The Judicial branch explains and applies the laws, where needed. The Supreme Court is the presiding authority of our court system. This court has nine Justices, one being that of Chief Justice. Together they hear and apply decision on such matters. The Constitution allows for their review and application of legislation. Fair enough.

Together, these branches have molded our nation to its current state. Each one, at times overstepping the constitutional boundaries. One branch negating the authority of the other. The system of "checks and balances" have become more a source of compromise. Behind closed doors they have squandered and pilfered the legitimacy of the Constitution and the "Bill of Rights". The Federal government has become that of "Quid Pro Quo".

Is this the strategy of our Founders? Would they have agreed with our political status? Was this what they had in mind? Or, is this what they fervently warned us against? It was William Penn that stated,

"Governments, like clocks, go from the motion men give them... Wherefore governments rather depend upon men, than men upon governments. Let men be good, and the government cannot be bad... But if men be bad, the government will never be good." That seems to be a thorough explanation of our state.

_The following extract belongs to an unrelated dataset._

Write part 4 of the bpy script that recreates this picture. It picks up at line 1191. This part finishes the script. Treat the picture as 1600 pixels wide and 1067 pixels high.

There can be only one explanation to our state of affairs. There seems to be a power struggle within our government. It can easily be seen and felt. If measures are not taken to avoid such matters, we can only expect the worst. As history will show, the different branches have shown that of discord to the others. We are not the first nation to become agitated in such affairs. The Romans, Ottomans, and even the Soviets saw vast changes in their governments as the dissolution raged.

The abounding signs of revolution from within, can be expected. The standing government will become that of a chaotic being. Not chaos in the sense of violence, yet that of unorganized measures. I suspect that the President's speech to the various UN agencies can elude to nothing more than an alliance of protection from such chaos. Congress has shown its discourse through various committee reviews on the Presidential agenda. In explanation of these reviews, the committees have compromised the bills to that of an illusion of the original.

I am not saying there will be violent revolution. Though there is a chance of a change in how our government convenes authority. There is also a distinct possibility of seeing certain branches or individuals with more "Authoritarian" powers. It doesn't matter how it happens. It is the idea of such drastic change that causes such discord.

I can only surmise as to the assumption of such cause. Will I be proven wrong? I hope that the proof is shown. Can this be stopped? Will the people stand strong on their authority? These questions need answers. Who will ask these questions, and how? My final question, "Will these questions be answered, and by whom?"

It must be remembered that "Revolution" is a founding result in change. It is not necessarily a violent act. It has been effective in different ways throughout history. When mentioning this in reference to government it is only pertaining to that of change. I know that this writing will be scrutinized by readers. It is only asked that you give full reverence to the total opinion. We don't have to agree, but give heed to opinion. For one's opinion may give reason for the greater good.

In closing I will quote John Adams:

"Our constitution was made only for a moral and religious people. It is wholly inadequate to the government of any other."